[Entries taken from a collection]
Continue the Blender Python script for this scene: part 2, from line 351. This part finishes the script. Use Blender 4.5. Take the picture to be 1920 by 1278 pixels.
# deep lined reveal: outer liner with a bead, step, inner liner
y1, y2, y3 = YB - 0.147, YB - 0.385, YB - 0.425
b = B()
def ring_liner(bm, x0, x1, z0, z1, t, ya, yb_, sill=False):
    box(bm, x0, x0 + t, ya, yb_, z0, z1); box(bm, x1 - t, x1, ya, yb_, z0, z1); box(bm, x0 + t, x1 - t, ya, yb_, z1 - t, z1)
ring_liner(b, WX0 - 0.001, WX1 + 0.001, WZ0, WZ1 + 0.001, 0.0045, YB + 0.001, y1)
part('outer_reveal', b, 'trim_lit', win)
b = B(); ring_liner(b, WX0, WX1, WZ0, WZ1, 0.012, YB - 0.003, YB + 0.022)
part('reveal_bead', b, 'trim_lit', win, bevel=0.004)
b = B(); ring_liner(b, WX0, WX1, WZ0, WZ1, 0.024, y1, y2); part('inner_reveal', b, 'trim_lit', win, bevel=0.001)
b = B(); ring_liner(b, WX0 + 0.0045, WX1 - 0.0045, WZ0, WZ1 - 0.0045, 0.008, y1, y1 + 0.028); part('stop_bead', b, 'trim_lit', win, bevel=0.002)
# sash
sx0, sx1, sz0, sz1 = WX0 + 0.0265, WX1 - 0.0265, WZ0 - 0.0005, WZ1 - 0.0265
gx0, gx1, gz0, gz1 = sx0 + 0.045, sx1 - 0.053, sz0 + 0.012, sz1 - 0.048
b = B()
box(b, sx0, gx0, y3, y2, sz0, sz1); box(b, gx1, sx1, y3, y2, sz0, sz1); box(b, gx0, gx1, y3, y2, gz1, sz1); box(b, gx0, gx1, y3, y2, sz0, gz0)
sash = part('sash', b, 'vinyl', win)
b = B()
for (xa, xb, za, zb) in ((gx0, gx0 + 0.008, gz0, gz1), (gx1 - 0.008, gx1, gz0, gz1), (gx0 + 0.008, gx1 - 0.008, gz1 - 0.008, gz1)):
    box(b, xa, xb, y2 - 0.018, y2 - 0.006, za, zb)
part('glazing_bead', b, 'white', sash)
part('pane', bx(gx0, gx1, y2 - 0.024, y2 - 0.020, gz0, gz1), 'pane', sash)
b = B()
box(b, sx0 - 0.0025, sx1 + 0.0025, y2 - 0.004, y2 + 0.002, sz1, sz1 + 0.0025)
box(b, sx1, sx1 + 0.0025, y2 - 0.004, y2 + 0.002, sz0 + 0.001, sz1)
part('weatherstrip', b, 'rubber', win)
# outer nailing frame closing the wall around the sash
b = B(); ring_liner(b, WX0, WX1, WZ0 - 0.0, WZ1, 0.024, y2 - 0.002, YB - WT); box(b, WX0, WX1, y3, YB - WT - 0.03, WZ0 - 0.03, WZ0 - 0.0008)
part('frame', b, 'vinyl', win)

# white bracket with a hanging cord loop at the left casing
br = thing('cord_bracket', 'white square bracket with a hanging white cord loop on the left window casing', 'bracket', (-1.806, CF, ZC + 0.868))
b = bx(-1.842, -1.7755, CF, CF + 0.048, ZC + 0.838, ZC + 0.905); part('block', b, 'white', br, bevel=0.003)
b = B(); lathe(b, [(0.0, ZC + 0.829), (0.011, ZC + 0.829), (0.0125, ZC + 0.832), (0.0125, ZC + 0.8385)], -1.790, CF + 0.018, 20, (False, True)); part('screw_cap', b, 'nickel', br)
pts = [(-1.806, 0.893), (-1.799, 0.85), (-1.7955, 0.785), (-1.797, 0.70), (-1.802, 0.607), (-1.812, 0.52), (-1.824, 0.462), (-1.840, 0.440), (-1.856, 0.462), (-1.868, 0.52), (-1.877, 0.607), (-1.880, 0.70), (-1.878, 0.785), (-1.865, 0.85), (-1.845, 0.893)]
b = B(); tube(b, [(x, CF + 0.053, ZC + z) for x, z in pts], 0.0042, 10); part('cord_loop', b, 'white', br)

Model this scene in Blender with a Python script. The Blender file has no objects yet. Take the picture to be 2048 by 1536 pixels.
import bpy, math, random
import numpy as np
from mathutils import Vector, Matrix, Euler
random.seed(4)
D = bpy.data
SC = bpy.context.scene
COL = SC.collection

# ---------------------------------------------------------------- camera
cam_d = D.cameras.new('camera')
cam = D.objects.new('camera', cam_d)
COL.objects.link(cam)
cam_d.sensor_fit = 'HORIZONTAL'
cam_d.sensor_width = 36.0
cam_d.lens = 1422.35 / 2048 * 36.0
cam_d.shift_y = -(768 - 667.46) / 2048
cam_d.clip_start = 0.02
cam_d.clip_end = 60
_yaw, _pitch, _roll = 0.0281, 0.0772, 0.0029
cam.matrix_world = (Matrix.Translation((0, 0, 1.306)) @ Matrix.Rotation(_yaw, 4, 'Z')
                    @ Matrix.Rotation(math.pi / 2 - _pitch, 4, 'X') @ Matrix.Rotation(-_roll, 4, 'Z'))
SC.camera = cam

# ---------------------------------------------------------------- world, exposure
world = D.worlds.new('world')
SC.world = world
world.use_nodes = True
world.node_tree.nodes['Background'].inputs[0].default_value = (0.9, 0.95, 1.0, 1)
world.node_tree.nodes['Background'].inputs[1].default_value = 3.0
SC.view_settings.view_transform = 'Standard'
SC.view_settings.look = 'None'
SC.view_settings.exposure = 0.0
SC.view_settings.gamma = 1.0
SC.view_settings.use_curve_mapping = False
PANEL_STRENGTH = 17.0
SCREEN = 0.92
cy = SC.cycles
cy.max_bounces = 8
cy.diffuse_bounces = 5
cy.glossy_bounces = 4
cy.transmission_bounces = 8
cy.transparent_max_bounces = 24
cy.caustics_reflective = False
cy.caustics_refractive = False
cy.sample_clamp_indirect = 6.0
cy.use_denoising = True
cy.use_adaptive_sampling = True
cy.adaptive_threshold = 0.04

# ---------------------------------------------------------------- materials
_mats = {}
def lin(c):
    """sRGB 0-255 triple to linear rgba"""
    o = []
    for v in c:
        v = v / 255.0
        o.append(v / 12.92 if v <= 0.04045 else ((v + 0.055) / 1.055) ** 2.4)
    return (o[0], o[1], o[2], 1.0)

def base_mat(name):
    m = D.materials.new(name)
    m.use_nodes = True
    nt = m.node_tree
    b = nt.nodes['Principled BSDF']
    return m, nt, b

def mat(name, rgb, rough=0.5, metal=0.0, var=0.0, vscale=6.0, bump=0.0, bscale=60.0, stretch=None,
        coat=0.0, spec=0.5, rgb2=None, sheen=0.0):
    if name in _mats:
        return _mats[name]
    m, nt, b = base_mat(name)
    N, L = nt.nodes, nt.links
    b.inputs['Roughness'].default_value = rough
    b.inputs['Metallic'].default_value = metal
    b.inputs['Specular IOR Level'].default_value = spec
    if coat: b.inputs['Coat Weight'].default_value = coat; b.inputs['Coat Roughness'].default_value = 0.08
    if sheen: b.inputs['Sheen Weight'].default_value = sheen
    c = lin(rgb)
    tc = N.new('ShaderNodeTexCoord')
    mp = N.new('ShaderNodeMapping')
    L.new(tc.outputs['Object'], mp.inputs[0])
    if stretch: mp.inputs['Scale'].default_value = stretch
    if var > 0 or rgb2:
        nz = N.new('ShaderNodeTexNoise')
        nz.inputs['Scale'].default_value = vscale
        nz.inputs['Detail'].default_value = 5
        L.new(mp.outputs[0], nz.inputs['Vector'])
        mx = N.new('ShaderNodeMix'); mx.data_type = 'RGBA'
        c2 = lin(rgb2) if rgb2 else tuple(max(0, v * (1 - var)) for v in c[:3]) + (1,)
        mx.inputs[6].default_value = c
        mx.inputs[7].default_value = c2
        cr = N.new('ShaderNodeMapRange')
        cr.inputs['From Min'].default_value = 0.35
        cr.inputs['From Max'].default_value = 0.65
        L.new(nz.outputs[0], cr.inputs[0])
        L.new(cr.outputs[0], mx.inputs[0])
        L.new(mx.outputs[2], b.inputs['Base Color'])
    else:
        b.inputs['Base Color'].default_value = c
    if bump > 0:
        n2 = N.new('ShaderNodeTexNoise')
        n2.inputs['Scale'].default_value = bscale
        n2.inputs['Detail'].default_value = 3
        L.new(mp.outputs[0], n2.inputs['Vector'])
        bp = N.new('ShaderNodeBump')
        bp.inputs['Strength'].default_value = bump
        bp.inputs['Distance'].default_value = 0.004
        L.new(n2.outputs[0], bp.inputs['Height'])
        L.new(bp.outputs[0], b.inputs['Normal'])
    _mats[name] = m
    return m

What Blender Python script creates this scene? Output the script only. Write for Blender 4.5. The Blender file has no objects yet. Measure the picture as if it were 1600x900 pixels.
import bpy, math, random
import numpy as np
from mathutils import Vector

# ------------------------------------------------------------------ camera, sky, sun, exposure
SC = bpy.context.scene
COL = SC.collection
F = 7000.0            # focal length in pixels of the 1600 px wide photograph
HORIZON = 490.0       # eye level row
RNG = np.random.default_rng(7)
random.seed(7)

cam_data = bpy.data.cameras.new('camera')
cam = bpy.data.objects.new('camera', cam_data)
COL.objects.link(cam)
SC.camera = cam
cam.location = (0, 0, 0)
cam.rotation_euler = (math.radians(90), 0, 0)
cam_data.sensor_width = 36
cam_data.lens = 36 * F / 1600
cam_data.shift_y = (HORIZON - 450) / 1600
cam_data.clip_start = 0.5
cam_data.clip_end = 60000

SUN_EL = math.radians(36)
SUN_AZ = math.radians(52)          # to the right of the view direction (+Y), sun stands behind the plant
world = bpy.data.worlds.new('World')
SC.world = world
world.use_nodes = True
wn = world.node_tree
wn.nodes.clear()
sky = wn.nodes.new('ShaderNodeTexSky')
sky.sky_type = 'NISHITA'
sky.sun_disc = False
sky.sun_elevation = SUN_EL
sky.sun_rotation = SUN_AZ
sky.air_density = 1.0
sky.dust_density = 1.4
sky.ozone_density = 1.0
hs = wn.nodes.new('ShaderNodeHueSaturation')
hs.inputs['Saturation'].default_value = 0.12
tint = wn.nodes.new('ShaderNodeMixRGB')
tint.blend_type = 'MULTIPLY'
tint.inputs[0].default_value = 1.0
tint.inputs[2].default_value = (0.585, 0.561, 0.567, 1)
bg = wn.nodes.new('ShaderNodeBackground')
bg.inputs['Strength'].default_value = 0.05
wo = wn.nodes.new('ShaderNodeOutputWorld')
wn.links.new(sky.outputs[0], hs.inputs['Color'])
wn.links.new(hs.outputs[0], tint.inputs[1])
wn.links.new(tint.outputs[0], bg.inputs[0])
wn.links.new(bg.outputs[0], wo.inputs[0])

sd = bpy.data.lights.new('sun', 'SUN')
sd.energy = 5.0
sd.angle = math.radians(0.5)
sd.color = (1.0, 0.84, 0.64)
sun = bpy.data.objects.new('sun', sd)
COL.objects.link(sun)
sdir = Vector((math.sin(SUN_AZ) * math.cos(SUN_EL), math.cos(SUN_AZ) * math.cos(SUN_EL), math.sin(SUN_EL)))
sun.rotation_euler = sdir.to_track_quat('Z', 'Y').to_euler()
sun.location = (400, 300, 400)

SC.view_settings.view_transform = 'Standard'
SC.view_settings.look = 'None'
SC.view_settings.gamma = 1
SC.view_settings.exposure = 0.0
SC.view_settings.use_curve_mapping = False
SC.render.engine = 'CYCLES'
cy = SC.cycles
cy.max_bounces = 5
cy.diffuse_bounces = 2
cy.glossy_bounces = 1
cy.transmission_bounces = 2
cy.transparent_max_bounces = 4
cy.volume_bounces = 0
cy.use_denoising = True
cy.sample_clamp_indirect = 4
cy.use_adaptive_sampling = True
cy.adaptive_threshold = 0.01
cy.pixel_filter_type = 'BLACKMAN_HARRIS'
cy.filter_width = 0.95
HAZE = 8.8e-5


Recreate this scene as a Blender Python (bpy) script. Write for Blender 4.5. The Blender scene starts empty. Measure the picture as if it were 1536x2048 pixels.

Stated problem:
Select all lines with the word "Write" from the entries above.

Result for this exercise:
What Blender Python script creates this scene? Output the script only. Write for Blender 4.5. The Blender file has no objects yet. Measure the picture as if it were 1600x900 pixels.
Recreate this scene as a Blender Python (bpy) script. Write for Blender 4.5. The Blender scene starts empty. Measure the picture as if it were 1536x2048 pixels.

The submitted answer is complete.